High school yearbook controversy a missed opportunity



Who would’ve guessed that high school yearbooks, those thick, hardbound collections of nostalgia and memories, could be so controversial?

When I dared to look at mine, and I did so just before I sat to write this, I wasn’t overwhelmed with feel-good sentimentality. (That may have to do with the dust that touched off a sneezing attack.) My thoughts instead turned to the practical: What was I thinking wearing my hair in that fashion?

But yearbooks have turned into more than a record of homecoming, pep rallies, club membership and academic honors. They’ve become the battleground where students confront the administration, where changing mores butt against traditional values.

The latest incident involves two pregnant students in a small Michigan town who claim they’re being discriminated against because school officials won’t allow full-body pictures of them in White Cloud High School’s yearbook.
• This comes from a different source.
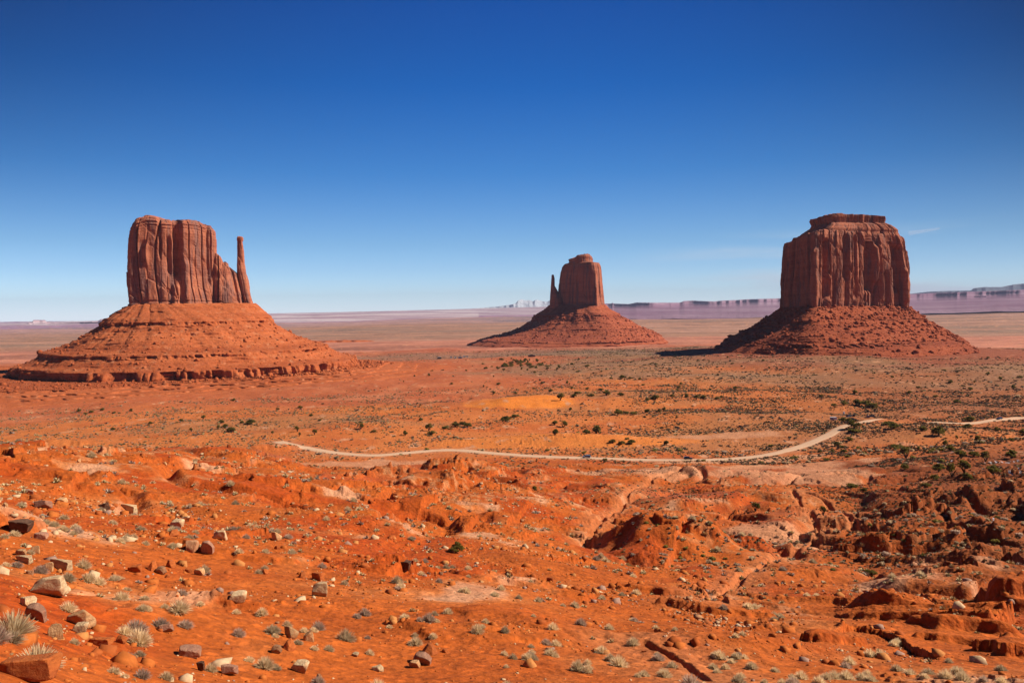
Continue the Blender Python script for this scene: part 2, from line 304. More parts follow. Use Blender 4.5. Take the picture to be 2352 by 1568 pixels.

The bosses at the school district said showing the girls’ bellies goes against the state’s abstinence-based approach to sex education.

Junior Deonna Harris and senior Kimberly Haney have refused to take new photos to replace the ones that show them preggers. Instead they’re going public, granting interviews and appearing on TV.

Harris, who was pulled out of class by a yearbook staff member for a re-take, was hurt by the explanation. “It’s not like I was holding my belly. I wasn’t promoting it in any way,” she told a local TV reporter.

Haney, who with her boyfriend was voted “Most Likely to Get Married,” was featured in a photo in which he is jokingly proposing to her. “I also went to the bathroom and cried,” she said, after being told that picture was a no-go.

I don’t know what to think, my thoughts are that jumbled and contradictory. On the one hand, I wonder why we’re focusing on silly photographs that will soon be forgotten when we could instead be aiming the spotlight on whether abstinence-only sex ed works. (If White Cloud High, with just over 325 students, is an accurate indication of effectiveness, the program would rate a D.)

On the other hand, I wonder: Is a pregnancy pic the best reflection of a high school career? Really? Is that how anybody wants to be remembered, not for athletic exploits or community activism?

Harris and Haney aren’t the only students jockeying for self-expression in the wrong place at the wrong time. Earlier this month, a student at Wheatmore High School in North Carolina had her photo pulled when she submitted one of herself holding her son after the yearbook asked seniors for a picture with a prop that represents their achievements.

And last year, a fluff-head in Colorado accused the high school yearbook staff of censorship when it refused to accept a racy photo of her posing in a black shawl and short yellow skirt. She claimed it was “artistic.” In reality, it was tasteless and inappropriate.

I’m not sold on the White Cloud girls’ accusation of discrimination. Nor do I accept the charges of censorship. Editors everywhere make publishing decisions based on market and morals, and the administration did give the Michigan moms-to-be the option of using other photos. However, I think we’re missing an opportunity.

These girls have shown courage — and maybe a bit of clueless optimism, too — in deciding to keep and raise their babies. Should we not find a way to offer them some kind of support?